Generative multi-scale modeling and downscaling via spatial autoregressive transport maps
Alejandro Calle-Saldarriaga, Paul F. V. Wiemann, Matthias Katzfuss
Abstract
Spatial fields in the Earth and environmental sciences are often available at multiple scales or resolutions. While coarse-scale data (e.g., from global circulation models) are often abundant, they lack the local detail provided by fine-scale data (e.g., from regional climate models), which are typically computationally expensive to generate. Statistical downscaling and multi-scale data fusion address this challenge by predicting high-resolution fields from low-resolution or related inputs.
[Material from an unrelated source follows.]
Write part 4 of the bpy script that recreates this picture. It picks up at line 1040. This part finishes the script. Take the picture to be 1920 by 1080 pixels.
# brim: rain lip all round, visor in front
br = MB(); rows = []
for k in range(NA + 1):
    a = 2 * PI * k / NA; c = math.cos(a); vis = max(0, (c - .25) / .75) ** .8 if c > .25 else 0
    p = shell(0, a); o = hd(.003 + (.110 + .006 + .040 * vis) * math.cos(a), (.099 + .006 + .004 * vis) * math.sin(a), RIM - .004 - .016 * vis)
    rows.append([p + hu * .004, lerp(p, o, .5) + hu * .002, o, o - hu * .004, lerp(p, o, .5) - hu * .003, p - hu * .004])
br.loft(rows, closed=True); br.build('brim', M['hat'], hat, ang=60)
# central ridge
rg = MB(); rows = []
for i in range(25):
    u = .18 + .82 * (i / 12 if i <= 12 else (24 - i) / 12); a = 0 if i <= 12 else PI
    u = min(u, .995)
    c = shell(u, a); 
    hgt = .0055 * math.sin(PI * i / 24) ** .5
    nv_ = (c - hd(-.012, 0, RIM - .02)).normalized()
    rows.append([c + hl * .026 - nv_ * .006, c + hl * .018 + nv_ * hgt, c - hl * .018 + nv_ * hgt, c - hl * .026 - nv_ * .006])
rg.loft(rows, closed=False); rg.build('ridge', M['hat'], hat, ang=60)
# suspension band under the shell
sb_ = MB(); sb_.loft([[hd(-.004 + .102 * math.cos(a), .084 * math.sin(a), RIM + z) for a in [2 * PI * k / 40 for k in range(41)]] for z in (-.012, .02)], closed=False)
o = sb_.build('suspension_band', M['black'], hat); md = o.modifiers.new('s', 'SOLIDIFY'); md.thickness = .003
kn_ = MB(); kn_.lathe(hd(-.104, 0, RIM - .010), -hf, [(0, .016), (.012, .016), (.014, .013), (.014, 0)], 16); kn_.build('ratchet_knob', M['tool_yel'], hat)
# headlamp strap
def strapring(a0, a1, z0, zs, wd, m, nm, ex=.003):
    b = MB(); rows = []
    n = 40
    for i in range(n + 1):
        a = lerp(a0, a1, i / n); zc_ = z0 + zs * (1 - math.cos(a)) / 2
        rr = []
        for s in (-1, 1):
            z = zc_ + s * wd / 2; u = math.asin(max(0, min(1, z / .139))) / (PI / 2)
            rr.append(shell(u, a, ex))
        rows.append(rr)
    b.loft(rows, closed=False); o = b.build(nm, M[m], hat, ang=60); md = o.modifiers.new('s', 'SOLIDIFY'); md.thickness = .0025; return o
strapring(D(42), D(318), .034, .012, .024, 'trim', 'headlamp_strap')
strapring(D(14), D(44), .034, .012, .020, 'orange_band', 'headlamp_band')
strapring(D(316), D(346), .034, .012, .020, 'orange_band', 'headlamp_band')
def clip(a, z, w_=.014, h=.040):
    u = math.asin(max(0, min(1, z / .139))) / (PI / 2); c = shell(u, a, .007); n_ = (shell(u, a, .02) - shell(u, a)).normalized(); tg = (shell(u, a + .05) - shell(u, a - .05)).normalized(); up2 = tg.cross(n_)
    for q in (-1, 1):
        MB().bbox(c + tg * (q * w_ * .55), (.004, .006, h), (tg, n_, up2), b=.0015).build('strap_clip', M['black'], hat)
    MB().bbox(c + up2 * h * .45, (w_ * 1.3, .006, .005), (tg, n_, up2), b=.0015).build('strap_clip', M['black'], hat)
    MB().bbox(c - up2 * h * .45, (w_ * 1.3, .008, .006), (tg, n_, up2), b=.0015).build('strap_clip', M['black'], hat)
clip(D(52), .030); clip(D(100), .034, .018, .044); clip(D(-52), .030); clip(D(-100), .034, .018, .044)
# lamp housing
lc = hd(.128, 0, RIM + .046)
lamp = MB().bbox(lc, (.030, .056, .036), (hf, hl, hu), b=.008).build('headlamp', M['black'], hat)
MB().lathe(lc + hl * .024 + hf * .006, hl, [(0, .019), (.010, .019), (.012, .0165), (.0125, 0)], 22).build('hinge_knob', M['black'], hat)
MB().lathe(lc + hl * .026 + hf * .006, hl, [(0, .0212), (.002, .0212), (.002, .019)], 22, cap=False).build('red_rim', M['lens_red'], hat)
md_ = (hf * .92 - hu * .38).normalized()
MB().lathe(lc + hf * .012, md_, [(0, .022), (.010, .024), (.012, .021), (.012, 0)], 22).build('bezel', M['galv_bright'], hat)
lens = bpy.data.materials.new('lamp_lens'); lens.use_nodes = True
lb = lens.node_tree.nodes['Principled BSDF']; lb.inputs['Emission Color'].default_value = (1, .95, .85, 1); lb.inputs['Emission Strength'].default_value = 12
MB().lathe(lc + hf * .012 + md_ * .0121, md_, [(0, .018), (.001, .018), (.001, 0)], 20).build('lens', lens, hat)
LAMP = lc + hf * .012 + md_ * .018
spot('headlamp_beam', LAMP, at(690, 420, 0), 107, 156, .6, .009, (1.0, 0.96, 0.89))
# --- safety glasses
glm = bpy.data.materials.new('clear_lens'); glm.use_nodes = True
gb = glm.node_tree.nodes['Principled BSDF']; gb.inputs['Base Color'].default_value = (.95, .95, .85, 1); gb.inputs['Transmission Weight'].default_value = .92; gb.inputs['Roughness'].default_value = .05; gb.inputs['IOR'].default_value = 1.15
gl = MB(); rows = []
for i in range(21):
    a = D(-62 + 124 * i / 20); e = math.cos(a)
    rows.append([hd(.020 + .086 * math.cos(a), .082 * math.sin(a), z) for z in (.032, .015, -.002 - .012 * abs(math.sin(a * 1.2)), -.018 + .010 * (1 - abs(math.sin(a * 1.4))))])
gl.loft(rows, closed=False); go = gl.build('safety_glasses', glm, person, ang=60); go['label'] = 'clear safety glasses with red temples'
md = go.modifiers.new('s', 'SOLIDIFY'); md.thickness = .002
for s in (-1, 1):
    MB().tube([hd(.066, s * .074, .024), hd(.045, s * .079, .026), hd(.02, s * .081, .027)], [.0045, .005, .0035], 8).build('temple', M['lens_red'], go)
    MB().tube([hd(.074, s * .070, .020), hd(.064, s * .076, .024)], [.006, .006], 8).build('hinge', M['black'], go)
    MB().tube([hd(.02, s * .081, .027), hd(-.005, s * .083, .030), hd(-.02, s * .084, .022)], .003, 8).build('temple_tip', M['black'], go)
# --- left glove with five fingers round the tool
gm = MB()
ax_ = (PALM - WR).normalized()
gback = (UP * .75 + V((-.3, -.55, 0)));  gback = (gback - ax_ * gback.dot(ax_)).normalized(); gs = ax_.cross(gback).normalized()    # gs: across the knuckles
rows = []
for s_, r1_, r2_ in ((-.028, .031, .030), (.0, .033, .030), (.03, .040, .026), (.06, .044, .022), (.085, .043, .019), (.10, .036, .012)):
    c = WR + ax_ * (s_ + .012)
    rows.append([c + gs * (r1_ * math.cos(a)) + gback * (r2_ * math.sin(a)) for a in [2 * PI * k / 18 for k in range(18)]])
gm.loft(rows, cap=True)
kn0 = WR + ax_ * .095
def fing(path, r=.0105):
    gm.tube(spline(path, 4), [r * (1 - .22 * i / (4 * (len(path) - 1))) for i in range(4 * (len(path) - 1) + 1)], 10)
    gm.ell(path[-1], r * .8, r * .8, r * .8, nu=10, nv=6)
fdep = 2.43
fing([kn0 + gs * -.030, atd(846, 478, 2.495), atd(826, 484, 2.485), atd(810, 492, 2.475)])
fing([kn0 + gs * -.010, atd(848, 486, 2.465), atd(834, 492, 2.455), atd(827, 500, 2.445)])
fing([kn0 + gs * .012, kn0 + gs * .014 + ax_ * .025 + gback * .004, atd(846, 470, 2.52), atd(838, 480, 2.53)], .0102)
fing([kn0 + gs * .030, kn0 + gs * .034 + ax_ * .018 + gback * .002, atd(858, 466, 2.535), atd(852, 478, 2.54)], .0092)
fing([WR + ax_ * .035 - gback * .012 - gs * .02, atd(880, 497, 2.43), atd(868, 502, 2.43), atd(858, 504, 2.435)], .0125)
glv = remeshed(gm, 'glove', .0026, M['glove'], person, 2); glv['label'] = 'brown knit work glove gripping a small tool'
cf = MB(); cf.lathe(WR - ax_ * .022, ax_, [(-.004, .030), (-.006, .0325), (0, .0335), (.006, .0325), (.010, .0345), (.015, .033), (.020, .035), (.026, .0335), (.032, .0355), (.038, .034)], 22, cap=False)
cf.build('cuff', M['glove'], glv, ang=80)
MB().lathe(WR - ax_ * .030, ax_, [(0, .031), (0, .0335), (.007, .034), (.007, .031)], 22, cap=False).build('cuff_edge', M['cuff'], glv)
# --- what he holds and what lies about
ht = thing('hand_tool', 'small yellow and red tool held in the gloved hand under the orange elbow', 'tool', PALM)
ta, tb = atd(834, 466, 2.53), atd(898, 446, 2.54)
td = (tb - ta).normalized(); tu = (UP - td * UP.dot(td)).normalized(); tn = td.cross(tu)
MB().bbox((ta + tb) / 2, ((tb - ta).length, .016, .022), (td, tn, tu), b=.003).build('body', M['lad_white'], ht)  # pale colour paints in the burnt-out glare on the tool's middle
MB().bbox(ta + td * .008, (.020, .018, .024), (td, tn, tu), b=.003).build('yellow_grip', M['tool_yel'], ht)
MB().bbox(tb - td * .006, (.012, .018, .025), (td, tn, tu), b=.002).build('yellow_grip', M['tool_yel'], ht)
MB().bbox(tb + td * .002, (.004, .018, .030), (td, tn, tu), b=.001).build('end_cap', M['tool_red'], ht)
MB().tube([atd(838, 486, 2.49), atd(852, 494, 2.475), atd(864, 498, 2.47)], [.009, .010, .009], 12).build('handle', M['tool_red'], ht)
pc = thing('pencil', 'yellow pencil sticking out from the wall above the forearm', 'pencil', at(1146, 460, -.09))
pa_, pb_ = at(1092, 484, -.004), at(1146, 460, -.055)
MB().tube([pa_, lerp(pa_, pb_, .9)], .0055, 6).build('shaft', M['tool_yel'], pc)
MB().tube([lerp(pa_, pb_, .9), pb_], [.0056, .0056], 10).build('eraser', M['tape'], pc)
We propose a highly scalable Bayesian approach that can learn the joint non-Gaussian distribution and nonlinear dependence structure of nonstationary spatial fields across multiple scales from a small number of training samples. Our method employs scale-aware autoregressive Gaussian processes with suitably chosen regularization-inducing priors to model the conditional distribution of fine-scale fields given coarse-scale data. Exploiting conjugacy, the integrated likelihood is available in closed form, enabling efficient parameter optimization via stochastic gradient descent. Once trained, the method provides a closed-form characterization of the posterior distribution of fine-scale fields given coarse-scale inputs. In numerical comparisons, we demonstrate that our approach substantially outperforms existing methods and effectively characterizes and simulates fine-scale climate behavior based on output from coarse global circulation models.